RAW RECORDS:
(begin)

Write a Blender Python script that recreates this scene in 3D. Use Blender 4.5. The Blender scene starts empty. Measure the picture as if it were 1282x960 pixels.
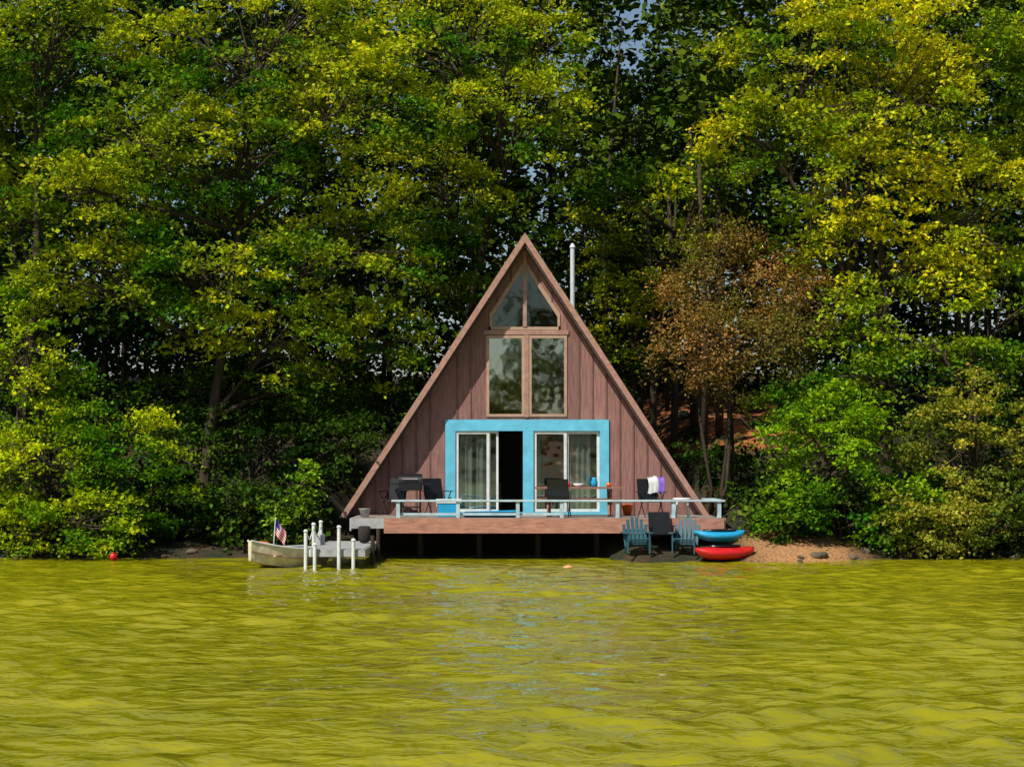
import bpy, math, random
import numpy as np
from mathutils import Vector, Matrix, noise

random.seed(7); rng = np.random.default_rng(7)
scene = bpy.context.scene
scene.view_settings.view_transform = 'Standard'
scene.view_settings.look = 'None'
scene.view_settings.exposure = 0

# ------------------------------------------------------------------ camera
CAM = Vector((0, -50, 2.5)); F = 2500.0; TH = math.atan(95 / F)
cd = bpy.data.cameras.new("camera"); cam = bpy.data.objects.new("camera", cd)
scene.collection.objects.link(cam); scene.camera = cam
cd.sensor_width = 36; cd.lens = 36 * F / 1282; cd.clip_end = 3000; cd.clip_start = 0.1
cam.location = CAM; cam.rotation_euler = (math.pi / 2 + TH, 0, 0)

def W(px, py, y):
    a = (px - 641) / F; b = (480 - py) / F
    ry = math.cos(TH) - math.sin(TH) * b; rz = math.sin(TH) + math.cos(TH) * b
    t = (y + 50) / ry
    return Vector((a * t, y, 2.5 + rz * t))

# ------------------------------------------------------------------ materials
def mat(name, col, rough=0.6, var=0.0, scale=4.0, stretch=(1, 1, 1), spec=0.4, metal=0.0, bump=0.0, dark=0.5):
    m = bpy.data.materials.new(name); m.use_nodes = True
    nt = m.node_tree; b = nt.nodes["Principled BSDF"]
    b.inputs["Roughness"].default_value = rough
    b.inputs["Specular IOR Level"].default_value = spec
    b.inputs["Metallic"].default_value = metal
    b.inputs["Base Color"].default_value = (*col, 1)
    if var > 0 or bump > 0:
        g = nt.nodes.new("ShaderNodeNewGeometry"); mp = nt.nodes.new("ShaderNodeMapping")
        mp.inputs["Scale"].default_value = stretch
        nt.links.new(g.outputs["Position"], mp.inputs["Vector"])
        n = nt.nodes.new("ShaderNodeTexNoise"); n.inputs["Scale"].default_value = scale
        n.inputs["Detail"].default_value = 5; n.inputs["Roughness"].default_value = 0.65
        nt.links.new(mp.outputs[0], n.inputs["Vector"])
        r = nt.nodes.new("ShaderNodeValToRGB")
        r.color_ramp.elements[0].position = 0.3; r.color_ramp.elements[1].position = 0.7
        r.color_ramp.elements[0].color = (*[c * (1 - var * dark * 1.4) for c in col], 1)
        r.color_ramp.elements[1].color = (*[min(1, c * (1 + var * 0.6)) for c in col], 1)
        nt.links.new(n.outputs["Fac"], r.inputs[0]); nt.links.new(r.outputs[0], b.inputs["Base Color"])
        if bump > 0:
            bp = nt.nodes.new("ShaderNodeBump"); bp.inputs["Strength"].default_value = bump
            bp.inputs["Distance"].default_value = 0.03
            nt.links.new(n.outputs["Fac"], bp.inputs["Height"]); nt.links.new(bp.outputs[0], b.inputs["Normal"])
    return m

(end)
(begin)

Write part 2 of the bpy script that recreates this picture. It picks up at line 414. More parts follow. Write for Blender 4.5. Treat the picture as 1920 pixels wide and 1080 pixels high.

(end)

Copy every line in the records above that contains the word "Blender".

Write a Blender Python script that recreates this scene in 3D. Use Blender 4.5. The Blender scene starts empty. Measure the picture as if it were 1282x960 pixels.
Write part 2 of the bpy script that recreates this picture. It picks up at line 414. More parts follow. Write for Blender 4.5. Treat the picture as 1920 pixels wide and 1080 pixels high.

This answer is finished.